5. MCQs and True/False
a. A firm is said to have good corporate social performance when, stockholders invest in socially responsible causes.
b. Unethical behaviour is often triggered by pressure from higher management to achieve goals and an organization atmosphere that condones such behaviour.
c. Building a sustainable environment includes developing green supply chain and omitting hazardous emissions.
d. Fairness employment practices centres on obeying equal employment opportunities legislation
e. Team leader Gary is scheduled to prepare performance plan to Larry, a team member who also happens to be a his wife’s closest friend. The ethical temptation Gary faces is misuse of corporate resources.

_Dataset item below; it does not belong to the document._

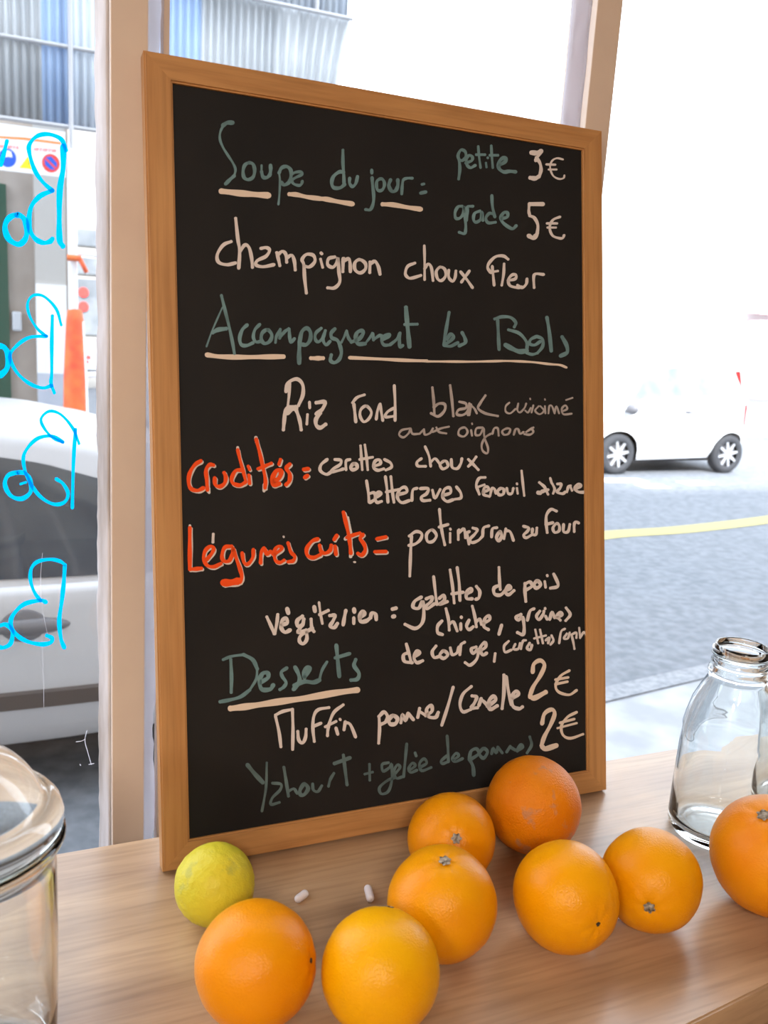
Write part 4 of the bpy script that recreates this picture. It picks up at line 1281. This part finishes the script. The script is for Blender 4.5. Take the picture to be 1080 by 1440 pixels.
decal('pictogram', disc(71.5, 229.5, 12.6), M_RED, 0.001, 'round no parking sign, red ring on blue')
decal('pictogram', [(64, 221), (72, 220), (80, 229), (80, 236)], M_BLU, 0.002, 'blue field of the no parking sign')
decal('pictogram', [(62.5, 223), (78, 238.5), (71, 238.5), (63.5, 232)], M_BLU, 0.002, 'blue field of the no parking sign')
decal('pictogram', [(40, 219), (53.5, 239), (27, 236)], M_YLP, 0.001, 'yellow warning triangle')
decal('pictogram', [(40.2, 226), (41.5, 226), (41.2, 232), (40.4, 232)], M_BLK, 0.002)
decal('pictogram', disc(10.5, 222, 12.6), M_BLU, 0.001, 'round blue helmet sign')
decal('pictogram', [(5, 221), (6, 213), (11, 211), (16, 213.5), (17.5, 221.5), (12, 220.5)], M_BANN, 0.002, 'white helmet')
decal('pictogram', disc(-22, 219, 12.6), M_BLU, 0.001)

# ------------------------------------------------------------------ buildings across the street
M_BEIGE = noisy('beige_render', (0.36, 0.31, 0.27), (0.42, 0.37, 0.33), 3, rough=0.9)
M_CRM = mat('cream_render', (0.48, 0.46, 0.43), 0.9)
M_WHP = mat('white_panel', (0.85, 0.85, 0.86), 0.8)
M_GRYP = noisy('grey_render', (0.40, 0.43, 0.50), (0.50, 0.53, 0.60), 3, rough=0.9)
M_GRN = mat('dark_green_door', (0.015, 0.07, 0.045), 0.5)
M_WNG = noisy('shop_glass', (0.16, 0.18, 0.20), (0.26, 0.28, 0.30), 2, rough=0.2)
M_PLS = mat('grey_box', (0.50, 0.52, 0.55), 0.5)
BYL = 11.4
bl = thing('building', 'beige house across the street with green door, behind the scaffold at left', 'building', (0, BYL, RZ))
xa, xb, xc, xd = (on_y(p, 400, BYL).x for p in (-30, 12, 50, 93))
obj('wall', bbox(-7, xd+0.05, 0.12, 4, 0, 6.3), M_BEIGE, bl)
obj('pilaster', bbox(xc, xd, 0.0, 0.12, 0, 4.5), M_CRM, bl, label='cream pilaster')
obj('door', bbox(-0.75, xb, 0.06, 0.12, 0, on_y(8, 258, BYL).z-RZ), M_GRN, bl, label='dark green door')
obj('panel', bbox(xc, xd, -0.03, 0.0, on_y(70, 525, BYL).z-RZ, on_y(70, 400, BYL).z-RZ), M_WHP, bl, label='white panel on the pilaster')
obj('plinth', bbox(xc, xd, -0.03, 0.0, 0, on_y(70, 525, BYL).z-RZ-0.001), M_GRYP, bl, label='grey plinth')
ia, ib_ = on_y(17, 438, BYL), on_y(31, 466, BYL)
obj('intercom', bbox(ia.x, ib_.x, 0.03, 0.12, ib_.z-RZ, ia.z-RZ, bev=0.02), M_PLS, bl, label='small grey wall box')
for k in range(3):
    obj('window', bbox(-6.2+k*1.8, -5.2+k*1.8, 0.08, 0.125, 1.0, 2.6), M_WNG, bl)
# far end of the side street, glimpsed between pole and mullion
bf = thing('building', 'far pale shopfront glimpsed between scaffold pole and left mullion', 'building', (0, 21, RZ))
obj('wall', bbox(-1, 7.5, 0, 3, 0, 9), M_CRM, bf)
fx0, fx1 = on_y(104, 400, 21).x, on_y(150, 400, 21).x
for zt, zb in ((322, 345), (362, 385), (392, 470)):
    obj('shop_window', bbox(fx0, fx1, -0.05, 0.0, on_y(115, zb, 21).z-RZ, on_y(115, zt, 21).z-RZ), M_WNG, bf)
pz = lambda y: on_y(115, y, 21).z-RZ
obj('sign_board', bbox(fx0, fx1, -0.12, 0.0, pz(519), pz(496)), M_GRYP, bf, label='white shop sign board')
bm = bmesh.new()
fxx = on_y(115.5, 508, 21).x
s1 = 0.012*4
for a in ((-.02, .06, -.03, .24), (-.02, .17, .17, .24), (-.02, .13, .07, .13)):
    box(bm, fxx+a[0], fxx+a[1], -0.14, -0.12, pz(514)+a[2], pz(514)+a[3])
obj('letter', bm, M_RED, bf, label='red letter F')
for yy in (411, 431):
    tb = tube(bmesh.new(), (on_y(117, yy, 21).x, -.08, pz(yy)), (on_y(117, yy, 21).x, -.055, pz(yy)), 0.11, 20)
    obj('lamp', tb, M_RED, bf, label='red round sign')
# blown-out house on the right
M_WFAC = noisy('white_facade', (0.80, 0.80, 0.80), (0.86, 0.86, 0.86), 2, rough=0.9)
M_PWIN = noisy('pale_window', (0.62, 0.68, 0.70), (0.75, 0.80, 0.82), 3, rough=0.3)
M_PINK = mat('pink_render', (0.70, 0.52, 0.52), 0.9)
BR = 13.2
br = thing('building', 'bright white house across the street behind the compact car', 'building', (0, BR, RZ))
obj('wall', bbox(8.2, 13.4, 0, 4, 0, 11), M_WFAC, br)
obj('wing', bbox(13.4, 24, 0.3, 4, 0, 9), M_WFAC, br)
sg = [on_y(x, y, BR) for x, y in ((897, 389), (931, 405))]
obj('shop_sign', bbox(sg[0].x, sg[1].x, -.05, 0, sg[1].z-RZ, sg[0].z-RZ), M_PWIN, br, label='pale grey shop sign')
dw = [on_y(x, y, BR) for x, y in ((876, 428), (926, 600))]
bm = bmesh.new()
for a in ((dw[0].x-.04, dw[0].x, dw[1].z-RZ, dw[0].z-RZ), (dw[1].x, dw[1].x+.04, dw[1].z-RZ, dw[0].z-RZ), (dw[0].x-.04, dw[1].x+.04, dw[0].z-RZ, dw[0].z-RZ+.06)):
    box(bm, a[0], a[1], -.03, 0, a[2], a[3])
obj('shop_window', bm, M_WFAC, br)
for k, (x0, y0, x1, y1) in enumerate(((1068, 415, 1110, 445), (1067, 450, 1110, 515), (1063, 538, 1110, 562))):
    P0, P1 = on_y(x0, y0, BR), on_y(x1, y1, BR)
    obj('wall_panel', bbox(P0.x, P1.x, -.06, 0.3 if P0.x > 13.4 else 0, P1.z-RZ, P0.z-RZ), M_PINK, br, label='pale pink wall panel')
for fl in range(2):
    for k in range(6):
        x = 8.8+k*2.3
        obj('window', bbox(x, x+1.0, -0.02, 0.31 if x > 13.4 else 0.0, 4.6+fl*3, 6.4+fl*3), M_PWIN, br)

f. A whistle blower is an employee who exposes organization’s wrong doings.
g. Top management acting as models of the right behavior is the best approach for creating an ethical and socially responsible workplace is likely to be most powerful.
h. John is a human resource manager for a government agency. He faces conflict of interest when his girlfriend’s mother applies to the agency and he must provide input on whether the woman should be hired.
False
i. Whether to use corporate assets is an ethical dilemma that falls into gray areas for many employees.
True.
j. The stakeholder view point is the traditional is the traditional perspective on social responsibility that business organization is only responsible only to its owners and stock holders.
True
References
Gibbs, J.C., 2013. Moral development and reality: Beyond the theories of Kohlberg, Hoffman, and Haidt. Oxford University Press.
Hogan, S.J. and Coote, L.V., 2014. Organizational culture, innovation, and performance: A test of Schein’s model. Journal of Business Research, 67(8), pp.1609-1621.
Kaptein, M., 2015. The effectiveness of ethics programs: The role of scope, composition, and sequence. Journal of business ethics, 132(2), pp.415-431.
Weber, J. and Wasieleski, D.M., 2013. Corporate ethics and compliance programs: A report, analysis and critique. Journal of Business Ethics, 112(4), pp.609-626.